[Task prompt] Reproduce the full listing below unchanged, apart from the pictures.

[Source material]
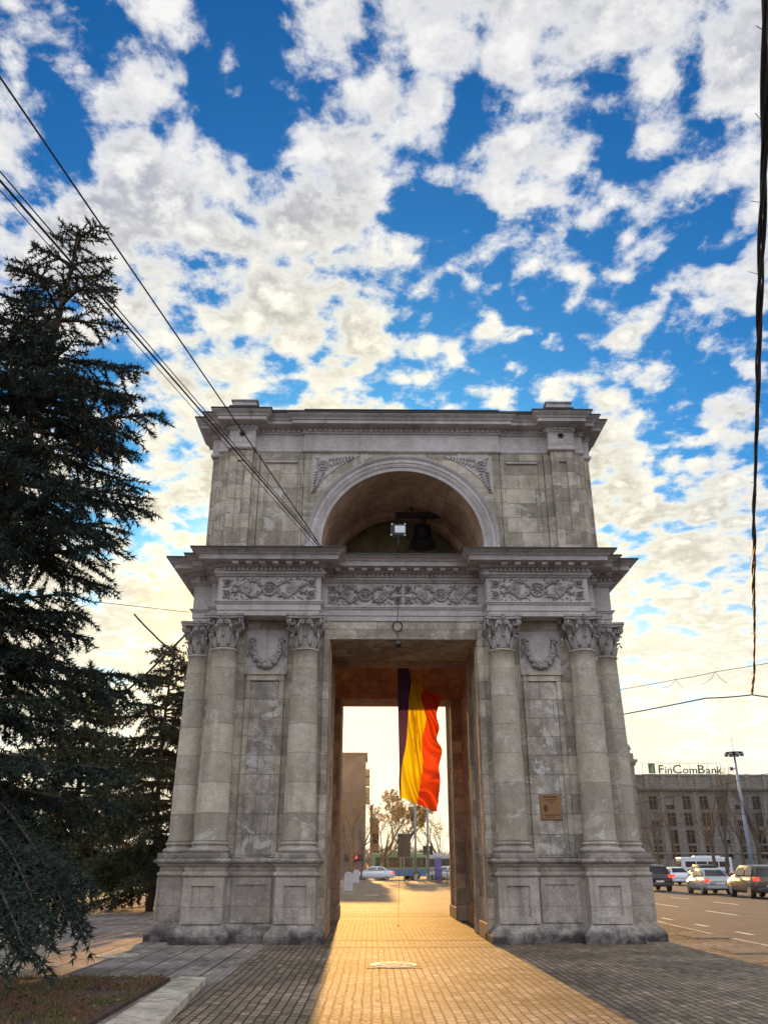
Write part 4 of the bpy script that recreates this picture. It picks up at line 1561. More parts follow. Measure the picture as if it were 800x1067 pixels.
# bell in the upper chamber
bp = onY(440, 556, 22.6)
bell = thing('bell', 'large dark bronze bell hanging in the upper arch chamber', 'bell', (bp.x, 22.6, bp.z - .42))
MB().lathe([(.40, 0), (.405, .03), (.37, .09), (.31, .20), (.27, .36), (.25, .52), (.23, .62), (.16, .70), (.05, .73), (.002, .74)], 28).build('bell_body', M['bronze'], bell)
cr = MB()
for a in (0, PI / 2):
    c, s = math.cos(a), math.sin(a)
    cr.tube([(-.08 * c, -.08 * s, .70), (-.09 * c, -.09 * s, .84), (0, 0, .92), (.09 * c, .09 * s, .84), (.08 * c, .08 * s, .70)], .022, 6)
cr.build('crown', M['bronze'], bell)
yk = MB().box(-.8, .8, -.08, .08, .92, 1.08)
yk.tube([(-.25, 0, .95), (-.38, 0, 1.45)], .025, 6).tube([(.2, 0, .95), (.1, 0, 1.5)], .025, 6)
yk.build('yoke', M['bark'], bell, bevel=.01)
# floodlight on a stick above the middle cornice
fp = onY(415, 574, 19.75)
fl = thing('floodlight', 'square black floodlight on a short pole above the middle cornice', 'floodlight', (fp.x, 19.75, ZE1 + .05))
MB().tube([(0, 0, 0), (0, 0, .50)], .018, 8).build('pole', M['dark_metal'], fl)
MB().box(-.20, .20, -.02, .14, .48, .80).build('housing', M['dark_metal'], fl, bevel=.015)
MB().box(-.085, .175, -.032, -.018, .555, .745).build('lens', M['lamp_glass'], fl)
bm_ = MB()
for x, z in ((-.16, .79), (.17, .79), (-.18, .49), (.17, .49)):
    bm_.box(x - .02, x + .02, -.035, -.015, z - .02, z + .02)
bm_.build('corner_clips', M['plastic_white'], fl)
# security camera and cable loop on the lintel
sc_ = onY(415, 668, 20.38)
sec = thing('security_camera', 'small white dome camera hanging under the front lintel', 'camera', (sc_.x, 20.62, 6.78))
MB().box(-.06, .06, -.06, .06, -.07, -.001).build('bracket', M['plastic_white'], sec, bevel=.01)
MB().lathe([(.002, -.17), (.04, -.16), (.065, -.13), (.07, -.09), (.06, -.07)], 14).build('dome', M['dark_metal'], sec)
lp = onY(414, 653, 20.36)
lm = MB()
for rr_, o in ((.14, 0), (.125, .012)):
    lm.tube([(lp.x + (rr_) * math.cos(t) * .9, 20.34 + o, lp.z + rr_ * math.sin(t)) for t in np.linspace(0, 2 * PI, 25)], .009, 5)
lm.tube([(lp.x, 20.34, lp.z + .13), (lp.x + .02, 20.2, lp.z + .5), (lp.x, 20.2, lp.z + 1.1)], .007, 5)
lm.tube([(lp.x, 20.34, lp.z - .13), (sc_.x, 20.36, 6.8)], .007, 5)
tag(lm.build('cable_loop', M['cable']), 'coiled dark cable loop on the lintel above the dome camera', 'cable')
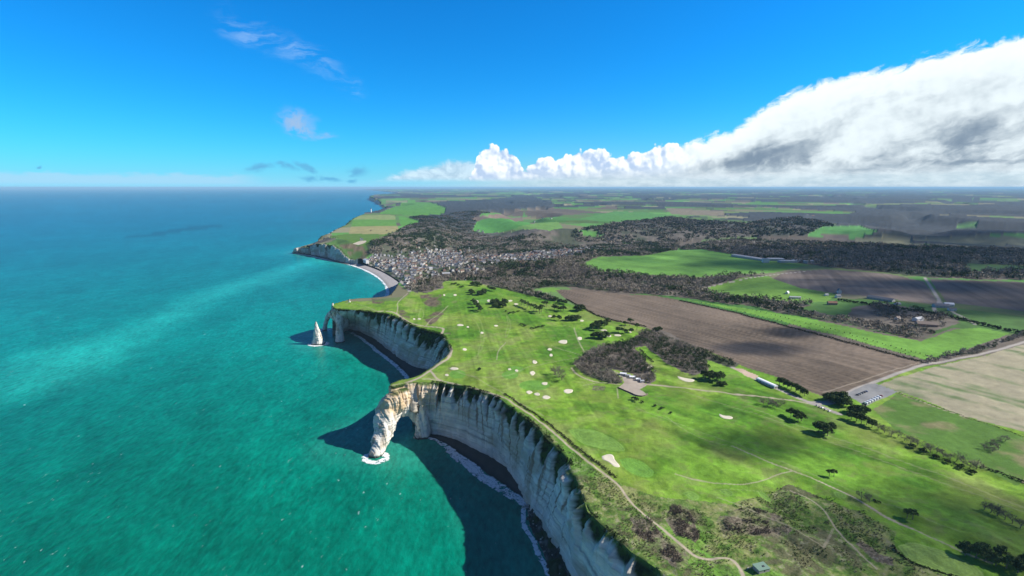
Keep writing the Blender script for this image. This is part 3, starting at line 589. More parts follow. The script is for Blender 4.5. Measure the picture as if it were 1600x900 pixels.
cen = pip(((gx[:-1, :-1]+gx[1:, 1:])/2).ravel(), ((gy[:-1, :-1]+gy[1:, 1:])/2).ravel(), LAND).reshape(NR-1, NC-1)
ii, jj = np.nonzero(cen)
Q = np.stack([idx[ii, jj], idx[ii, jj+1], idx[ii+1, jj+1], idx[ii+1, jj]], 1)
Q = Q[(Q >= 0).all(1)]; fk = kind[Q[:, 0]]
LANDV = np.stack([vx, vy, vz], 1)
NAMES = {0: ('golf_fairway', M_land), 1: ('golf_green', M_land), 2: ('farmland', M_far), 3: ('ploughed_field', M_field), 4: ('green_field', M_land), 5: ('stubble_field', M_field), 6: ('heath', M_land), 7: ('woodland_floor', M_far), 8: ('footpath', M_track), 9: ('road', M_track), 10: ('car_park', M_track), 11: ('town_ground', M_far)}
# vertex normals of the whole sheet, so that neighbouring pieces shade as one
Fn = np.cross(LANDV[Q[:, 1]]-LANDV[Q[:, 0]], LANDV[Q[:, 3]]-LANDV[Q[:, 0]]); VN = np.zeros_like(LANDV)
for k in range(4): np.add.at(VN, Q[:, k], Fn)
VN /= np.linalg.norm(VN, axis=1)[:, None]+1e-9; VN[VN[:, 2] < 0] *= -1
for k, (nm, mt) in NAMES.items():
    q = Q[fk == k]
    if len(q) == 0: continue
    u, inv = np.unique(q, return_inverse=True)
    o = mesh(nm, LANDV[u], inv.reshape(q.shape), mt, attrs={'col': colr[u]})
    o.data.normals_split_custom_set_from_vertices(VN[u].astype(np.float32))
    tag(o, kind='structure')
# =================================================================== cliffs
print('cliffs')
def f3(x, y, z, o=4, s=0, g=.5): return (fbm(x+z*.71+3, y-z*.53, o, s, g)+fbm(y*.9+z*1.1, x*.8-z*.6, o, s+3, g))/2
CH = C(.70, .67, .60); OCHRE = C(.60, .45, .27); VEG = C(.045, .075, .018); VEGD = C(.020, .032, .012); STAIN = C(.20, .12, .075)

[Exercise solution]
Write part 4 of the bpy script that recreates this picture. It picks up at line 1561. More parts follow. Measure the picture as if it were 800x1067 pixels.
# bell in the upper chamber
bp = onY(440, 556, 22.6)
bell = thing('bell', 'large dark bronze bell hanging in the upper arch chamber', 'bell', (bp.x, 22.6, bp.z - .42))
MB().lathe([(.40, 0), (.405, .03), (.37, .09), (.31, .20), (.27, .36), (.25, .52), (.23, .62), (.16, .70), (.05, .73), (.002, .74)], 28).build('bell_body', M['bronze'], bell)
cr = MB()
for a in (0, PI / 2):
    c, s = math.cos(a), math.sin(a)
    cr.tube([(-.08 * c, -.08 * s, .70), (-.09 * c, -.09 * s, .84), (0, 0, .92), (.09 * c, .09 * s, .84), (.08 * c, .08 * s, .70)], .022, 6)
cr.build('crown', M['bronze'], bell)
yk = MB().box(-.8, .8, -.08, .08, .92, 1.08)
yk.tube([(-.25, 0, .95), (-.38, 0, 1.45)], .025, 6).tube([(.2, 0, .95), (.1, 0, 1.5)], .025, 6)
yk.build('yoke', M['bark'], bell, bevel=.01)
# floodlight on a stick above the middle cornice
fp = onY(415, 574, 19.75)
fl = thing('floodlight', 'square black floodlight on a short pole above the middle cornice', 'floodlight', (fp.x, 19.75, ZE1 + .05))
MB().tube([(0, 0, 0), (0, 0, .50)], .018, 8).build('pole', M['dark_metal'], fl)
MB().box(-.20, .20, -.02, .14, .48, .80).build('housing', M['dark_metal'], fl, bevel=.015)
MB().box(-.085, .175, -.032, -.018, .555, .745).build('lens', M['lamp_glass'], fl)
bm_ = MB()
for x, z in ((-.16, .79), (.17, .79), (-.18, .49), (.17, .49)):
    bm_.box(x - .02, x + .02, -.035, -.015, z - .02, z + .02)
bm_.build('corner_clips', M['plastic_white'], fl)
# security camera and cable loop on the lintel
sc_ = onY(415, 668, 20.38)
sec = thing('security_camera', 'small white dome camera hanging under the front lintel', 'camera', (sc_.x, 20.62, 6.78))
MB().box(-.06, .06, -.06, .06, -.07, -.001).build('bracket', M['plastic_white'], sec, bevel=.01)
MB().lathe([(.002, -.17), (.04, -.16), (.065, -.13), (.07, -.09), (.06, -.07)], 14).build('dome', M['dark_metal'], sec)
lp = onY(414, 653, 20.36)
lm = MB()
for rr_, o in ((.14, 0), (.125, .012)):
    lm.tube([(lp.x + (rr_) * math.cos(t) * .9, 20.34 + o, lp.z + rr_ * math.sin(t)) for t in np.linspace(0, 2 * PI, 25)], .009, 5)
lm.tube([(lp.x, 20.34, lp.z + .13), (lp.x + .02, 20.2, lp.z + .5), (lp.x, 20.2, lp.z + 1.1)], .007, 5)
lm.tube([(lp.x, 20.34, lp.z - .13), (sc_.x, 20.36, 6.8)], .007, 5)
tag(lm.build('cable_loop', M['cable']), 'coiled dark cable loop on the lintel above the dome camera', 'cable')
Keep writing the Blender script for this image. This is part 3, starting at line 589. More parts follow. The script is for Blender 4.5. Measure the picture as if it were 1600x900 pixels.
cen = pip(((gx[:-1, :-1]+gx[1:, 1:])/2).ravel(), ((gy[:-1, :-1]+gy[1:, 1:])/2).ravel(), LAND).reshape(NR-1, NC-1)
ii, jj = np.nonzero(cen)
Q = np.stack([idx[ii, jj], idx[ii, jj+1], idx[ii+1, jj+1], idx[ii+1, jj]], 1)
Q = Q[(Q >= 0).all(1)]; fk = kind[Q[:, 0]]
LANDV = np.stack([vx, vy, vz], 1)
NAMES = {0: ('golf_fairway', M_land), 1: ('golf_green', M_land), 2: ('farmland', M_far), 3: ('ploughed_field', M_field), 4: ('green_field', M_land), 5: ('stubble_field', M_field), 6: ('heath', M_land), 7: ('woodland_floor', M_far), 8: ('footpath', M_track), 9: ('road', M_track), 10: ('car_park', M_track), 11: ('town_ground', M_far)}
# vertex normals of the whole sheet, so that neighbouring pieces shade as one
Fn = np.cross(LANDV[Q[:, 1]]-LANDV[Q[:, 0]], LANDV[Q[:, 3]]-LANDV[Q[:, 0]]); VN = np.zeros_like(LANDV)
for k in range(4): np.add.at(VN, Q[:, k], Fn)
VN /= np.linalg.norm(VN, axis=1)[:, None]+1e-9; VN[VN[:, 2] < 0] *= -1
for k, (nm, mt) in NAMES.items():
    q = Q[fk == k]
    if len(q) == 0: continue
    u, inv = np.unique(q, return_inverse=True)
    o = mesh(nm, LANDV[u], inv.reshape(q.shape), mt, attrs={'col': colr[u]})
    o.data.normals_split_custom_set_from_vertices(VN[u].astype(np.float32))
    tag(o, kind='structure')
# =================================================================== cliffs
print('cliffs')
def f3(x, y, z, o=4, s=0, g=.5): return (fbm(x+z*.71+3, y-z*.53, o, s, g)+fbm(y*.9+z*1.1, x*.8-z*.6, o, s+3, g))/2
CH = C(.70, .67, .60); OCHRE = C(.60, .45, .27); VEG = C(.045, .075, .018); VEGD = C(.020, .032, .012); STAIN = C(.20, .12, .075)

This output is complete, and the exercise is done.